Each component, whether it it a graphic vector, typographic glyph, or notational anomaly, functions as a trigger within a curatorial logic. This is not a ‘score’ to be interpreted for sound alone, but a manuscript to be curated in real-time. Footnotes are not marginalia but spatialized into blocks, giving the illusion of detached commentary, when in fact they are fully integrated executable devices. Their presence instructs the performer not with musical phrase but with categorical imperative. These inserts operate like switches of visual event toggles that determine how sonic material is negotiated. Their opacity is deliberate. They simulate the indexical function of critical apparatus while remaining gesturally generative.

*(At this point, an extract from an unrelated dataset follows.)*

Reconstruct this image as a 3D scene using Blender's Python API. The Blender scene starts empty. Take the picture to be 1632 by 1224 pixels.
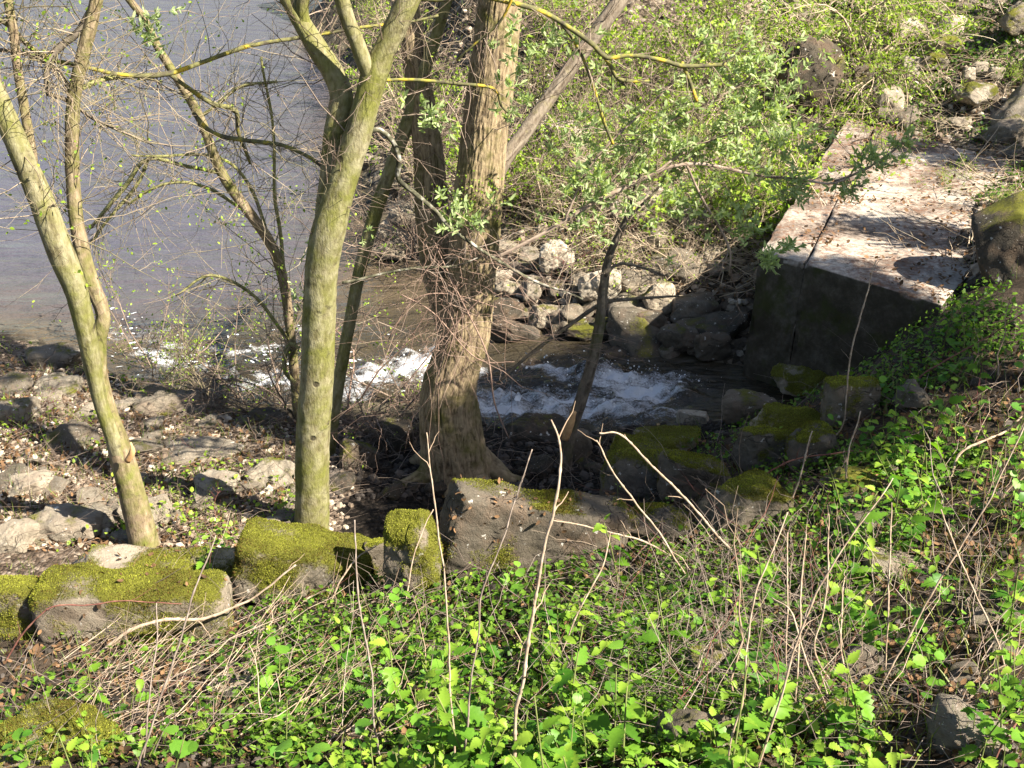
import bpy, bmesh, math, random
import numpy as np
from mathutils import Vector, Matrix, Quaternion

# ------------------------------------------------------------------ camera, light, exposure
scene = bpy.context.scene
COL = scene.collection
CAM_H, PITCH, HFOV = 5.0, math.radians(26.0), math.radians(45.0)
SUN_AZ, SUN_EL = math.radians(118.0), math.radians(42.0)      # from +Y towards +X
cam = bpy.data.cameras.new("camera"); cam_o = bpy.data.objects.new("camera", cam); COL.objects.link(cam_o)
cam_o.location = (0, 0, CAM_H); cam_o.rotation_euler = (math.pi/2 - PITCH, 0, 0)
cam.sensor_width = 36; cam.lens = 18/math.tan(HFOV/2); cam.clip_start = 0.05; cam.clip_end = 2000
scene.camera = cam_o
world = bpy.data.worlds.new("World"); scene.world = world; world.use_nodes = True
wn = world.node_tree.nodes; wl = world.node_tree.links
sky = wn.new("ShaderNodeTexSky"); sky.sky_type = 'NISHITA'; sky.sun_disc = False
sky.sun_elevation = SUN_EL; sky.sun_rotation = SUN_AZ
sky.air_density = 1.0; sky.dust_density = 1.2; sky.ozone_density = 1.0
wl.new(sky.outputs[0], wn["Background"].inputs[0]); wn["Background"].inputs[1].default_value = 0.05
SUN = Vector((math.sin(SUN_AZ)*math.cos(SUN_EL), math.cos(SUN_AZ)*math.cos(SUN_EL), math.sin(SUN_EL)))
sl = bpy.data.lights.new("sun", 'SUN'); sl.energy = 5.0; sl.angle = math.radians(0.53); sl.color = (1.0, 0.93, 0.80)
so = bpy.data.objects.new("sun", sl); COL.objects.link(so); so.rotation_euler = SUN.to_track_quat('Z', 'Y').to_euler(); so.location = SUN*40
vs = scene.view_settings; scene.display_settings.display_device = 'sRGB'
vs.view_transform = 'Standard'; vs.look = 'None'; vs.exposure = 1.95; vs.gamma = 1.0; vs.use_curve_mapping = False
scene.cycles.max_bounces = 5; scene.cycles.diffuse_bounces = 1; scene.cycles.glossy_bounces = 3
scene.cycles.transmission_bounces = 4; scene.cycles.transparent_max_bounces = 4
scene.cycles.use_denoising = True

rng = np.random.default_rng(7); random.seed(7)
# ------------------------------------------------------------------ photograph pixels to rays
FP = 816/math.tan(HFOV/2)
CP, SP = math.cos(PITCH), math.sin(PITCH)
def ray(px, py):
    u = (px-816)/FP; v = (612-py)/FP
    return np.array([u, CP+v*SP, -SP+v*CP])
def Wy(px, py, Y):
    d = ray(px, py); return np.array([0, 0, CAM_H]) + d*(Y/d[1])
def Wz(px, py, z):
    d = ray(px, py); return np.array([0, 0, CAM_H]) + d*((z-CAM_H)/d[2])
def depth(p): return p[1]*CP - (p[2]-CAM_H)*SP
def to_px(p):
    z = p[2]-CAM_H; f = p[1]*CP-z*SP
    return 816+FP*p[0]/f, 612-FP*(p[1]*SP+z*CP)/f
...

The treatment of time is likewise inverted. The score is not temporal in its organization but accumulative. Time is not measured; it is collaged. Its geometry does not yield phrasing but instead creates terrain of which field conditions through which the performer navigates. Each instrumental line becomes a vector of behavior rather than a voice, each gesture a cue for physical transformation. The typical dramaturgical arcs of opera are displaced by mechanical flux and the emergence of form through repetition, fracture, and reconsideration.



This work poses a fundamental question: can opera exist without voice, text, or character? The answer here is a resolute yes—provided we understand opera as a system of intensities, not identities. The score presented is not merely prefigurative, but meta-operatic. It does not represent a work; it generates one. The libretto is latent, embedded within an ecology of signs, freed from the tyranny of verse and narrative. The result is not an opera that has evolved but one that has mutated into a score that is both surface and depth, both architecture and impulse, both instruction and artifact.

In this schema, notation is not a medium of communication but a mechanism of transformation. The opera is no longer staged. It is activated.